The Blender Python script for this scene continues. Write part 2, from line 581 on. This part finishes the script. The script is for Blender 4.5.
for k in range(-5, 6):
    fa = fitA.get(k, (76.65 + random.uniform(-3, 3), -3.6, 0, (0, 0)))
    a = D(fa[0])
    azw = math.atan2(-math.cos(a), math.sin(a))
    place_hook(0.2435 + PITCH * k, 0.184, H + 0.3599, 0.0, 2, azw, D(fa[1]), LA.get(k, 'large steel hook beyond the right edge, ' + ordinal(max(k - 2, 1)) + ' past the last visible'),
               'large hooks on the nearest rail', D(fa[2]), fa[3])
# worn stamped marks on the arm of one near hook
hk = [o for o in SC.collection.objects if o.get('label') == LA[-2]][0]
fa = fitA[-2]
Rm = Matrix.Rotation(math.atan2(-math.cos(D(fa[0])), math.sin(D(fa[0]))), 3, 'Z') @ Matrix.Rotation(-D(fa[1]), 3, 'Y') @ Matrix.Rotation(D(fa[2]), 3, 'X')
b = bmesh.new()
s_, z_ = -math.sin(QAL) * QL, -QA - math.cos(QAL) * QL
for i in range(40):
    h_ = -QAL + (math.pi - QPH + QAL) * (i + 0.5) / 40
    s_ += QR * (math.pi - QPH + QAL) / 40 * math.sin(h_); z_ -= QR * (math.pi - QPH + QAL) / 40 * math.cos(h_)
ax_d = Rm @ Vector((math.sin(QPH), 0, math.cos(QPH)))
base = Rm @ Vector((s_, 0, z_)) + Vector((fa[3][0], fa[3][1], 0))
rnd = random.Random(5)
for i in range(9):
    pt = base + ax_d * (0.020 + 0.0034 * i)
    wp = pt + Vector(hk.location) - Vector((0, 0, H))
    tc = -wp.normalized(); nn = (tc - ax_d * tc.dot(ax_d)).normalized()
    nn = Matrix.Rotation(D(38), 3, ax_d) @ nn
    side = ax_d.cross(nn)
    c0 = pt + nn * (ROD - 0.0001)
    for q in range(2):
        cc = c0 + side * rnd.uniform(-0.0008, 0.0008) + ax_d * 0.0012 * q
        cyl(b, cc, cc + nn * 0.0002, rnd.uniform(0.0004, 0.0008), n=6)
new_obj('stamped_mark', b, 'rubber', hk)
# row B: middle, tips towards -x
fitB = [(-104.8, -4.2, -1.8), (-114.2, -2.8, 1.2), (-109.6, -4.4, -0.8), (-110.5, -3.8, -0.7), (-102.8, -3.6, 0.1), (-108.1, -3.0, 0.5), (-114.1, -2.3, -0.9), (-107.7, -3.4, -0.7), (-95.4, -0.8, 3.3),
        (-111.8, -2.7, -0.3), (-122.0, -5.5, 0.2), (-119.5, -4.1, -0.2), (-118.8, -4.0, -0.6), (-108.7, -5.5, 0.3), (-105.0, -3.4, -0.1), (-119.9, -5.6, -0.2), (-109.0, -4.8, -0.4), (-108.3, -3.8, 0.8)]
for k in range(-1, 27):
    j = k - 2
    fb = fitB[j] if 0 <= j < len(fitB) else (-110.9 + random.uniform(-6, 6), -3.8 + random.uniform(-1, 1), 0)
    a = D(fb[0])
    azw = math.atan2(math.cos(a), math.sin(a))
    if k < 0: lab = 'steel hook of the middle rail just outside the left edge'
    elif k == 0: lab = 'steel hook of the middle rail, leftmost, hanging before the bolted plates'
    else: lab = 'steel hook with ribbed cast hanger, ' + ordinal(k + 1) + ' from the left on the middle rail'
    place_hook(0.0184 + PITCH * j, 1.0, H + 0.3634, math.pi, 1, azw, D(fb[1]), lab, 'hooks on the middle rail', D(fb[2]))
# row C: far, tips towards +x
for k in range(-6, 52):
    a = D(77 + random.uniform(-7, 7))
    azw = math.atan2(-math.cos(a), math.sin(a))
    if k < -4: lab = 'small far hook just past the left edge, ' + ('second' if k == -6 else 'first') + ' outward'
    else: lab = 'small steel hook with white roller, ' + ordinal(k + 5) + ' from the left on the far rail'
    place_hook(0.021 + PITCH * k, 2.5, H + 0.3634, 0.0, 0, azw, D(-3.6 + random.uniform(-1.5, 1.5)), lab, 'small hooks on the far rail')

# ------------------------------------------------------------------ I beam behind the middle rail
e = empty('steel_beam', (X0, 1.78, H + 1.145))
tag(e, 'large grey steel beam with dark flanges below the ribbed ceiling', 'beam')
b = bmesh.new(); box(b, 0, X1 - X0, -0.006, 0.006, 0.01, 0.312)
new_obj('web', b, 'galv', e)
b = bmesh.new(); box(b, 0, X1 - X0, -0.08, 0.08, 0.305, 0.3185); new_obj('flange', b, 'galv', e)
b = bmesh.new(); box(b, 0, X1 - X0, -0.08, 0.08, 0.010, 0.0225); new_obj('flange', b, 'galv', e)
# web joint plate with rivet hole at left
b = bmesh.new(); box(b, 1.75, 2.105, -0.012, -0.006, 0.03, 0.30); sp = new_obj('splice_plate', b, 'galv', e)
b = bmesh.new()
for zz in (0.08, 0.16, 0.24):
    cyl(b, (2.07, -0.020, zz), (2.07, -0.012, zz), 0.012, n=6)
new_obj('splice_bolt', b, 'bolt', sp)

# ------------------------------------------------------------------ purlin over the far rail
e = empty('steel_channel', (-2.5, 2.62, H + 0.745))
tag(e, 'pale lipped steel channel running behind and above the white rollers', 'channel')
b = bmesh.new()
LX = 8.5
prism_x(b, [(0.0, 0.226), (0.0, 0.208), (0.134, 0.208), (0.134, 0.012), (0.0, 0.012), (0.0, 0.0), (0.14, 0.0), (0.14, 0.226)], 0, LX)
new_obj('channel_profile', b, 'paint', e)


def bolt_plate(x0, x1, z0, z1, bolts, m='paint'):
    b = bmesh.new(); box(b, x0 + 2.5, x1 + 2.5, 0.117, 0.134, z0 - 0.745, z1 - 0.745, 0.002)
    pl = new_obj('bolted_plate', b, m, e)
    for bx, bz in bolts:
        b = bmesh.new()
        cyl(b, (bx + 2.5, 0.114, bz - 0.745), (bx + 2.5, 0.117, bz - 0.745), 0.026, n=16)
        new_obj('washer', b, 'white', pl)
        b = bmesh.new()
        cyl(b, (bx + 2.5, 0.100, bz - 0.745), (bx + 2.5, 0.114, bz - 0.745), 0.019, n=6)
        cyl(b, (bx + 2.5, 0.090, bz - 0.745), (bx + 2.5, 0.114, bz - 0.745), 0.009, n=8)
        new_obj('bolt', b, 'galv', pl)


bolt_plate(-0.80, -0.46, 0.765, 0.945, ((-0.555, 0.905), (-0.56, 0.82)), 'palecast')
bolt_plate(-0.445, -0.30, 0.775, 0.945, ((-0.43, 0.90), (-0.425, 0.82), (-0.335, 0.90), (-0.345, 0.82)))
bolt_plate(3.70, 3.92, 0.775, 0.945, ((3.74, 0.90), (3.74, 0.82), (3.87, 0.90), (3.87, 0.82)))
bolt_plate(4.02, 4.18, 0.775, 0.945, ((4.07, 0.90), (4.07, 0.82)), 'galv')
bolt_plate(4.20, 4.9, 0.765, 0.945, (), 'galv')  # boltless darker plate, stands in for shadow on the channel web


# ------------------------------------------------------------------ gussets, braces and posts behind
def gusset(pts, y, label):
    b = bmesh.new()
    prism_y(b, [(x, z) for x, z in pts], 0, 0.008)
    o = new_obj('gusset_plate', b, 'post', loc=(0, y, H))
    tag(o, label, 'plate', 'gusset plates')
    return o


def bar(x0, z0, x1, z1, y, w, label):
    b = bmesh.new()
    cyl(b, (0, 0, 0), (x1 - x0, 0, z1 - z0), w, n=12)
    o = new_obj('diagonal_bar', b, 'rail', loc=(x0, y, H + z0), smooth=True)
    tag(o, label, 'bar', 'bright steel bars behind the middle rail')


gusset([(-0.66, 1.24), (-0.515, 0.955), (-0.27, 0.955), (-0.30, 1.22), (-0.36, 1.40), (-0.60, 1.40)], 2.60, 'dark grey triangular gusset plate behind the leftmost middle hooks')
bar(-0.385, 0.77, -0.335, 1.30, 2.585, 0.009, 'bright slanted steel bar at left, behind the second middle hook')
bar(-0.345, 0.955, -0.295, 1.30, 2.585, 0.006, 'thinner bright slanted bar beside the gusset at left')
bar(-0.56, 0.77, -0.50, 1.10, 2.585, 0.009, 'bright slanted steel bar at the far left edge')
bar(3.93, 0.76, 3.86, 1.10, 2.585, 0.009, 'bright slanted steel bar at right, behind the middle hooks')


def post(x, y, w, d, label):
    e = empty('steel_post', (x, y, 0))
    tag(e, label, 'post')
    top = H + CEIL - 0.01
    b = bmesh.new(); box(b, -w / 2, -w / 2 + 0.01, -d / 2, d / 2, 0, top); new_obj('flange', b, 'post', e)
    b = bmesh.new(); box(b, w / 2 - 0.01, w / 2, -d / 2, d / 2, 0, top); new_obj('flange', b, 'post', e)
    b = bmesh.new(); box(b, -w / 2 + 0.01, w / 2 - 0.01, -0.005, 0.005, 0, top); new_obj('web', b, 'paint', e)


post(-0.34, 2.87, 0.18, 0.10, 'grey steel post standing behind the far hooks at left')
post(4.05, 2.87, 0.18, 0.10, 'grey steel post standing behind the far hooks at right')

**GOAL:**
Identify every line above that includes the word "from", and show those lines.

**ANSWER TO THE TASK:**
The Blender Python script for this scene continues. Write part 2, from line 581 on. This part finishes the script. The script is for Blender 4.5.
    else: lab = 'steel hook with ribbed cast hanger, ' + ordinal(k + 1) + ' from the left on the middle rail'
    else: lab = 'small steel hook with white roller, ' + ordinal(k + 5) + ' from the left on the far rail'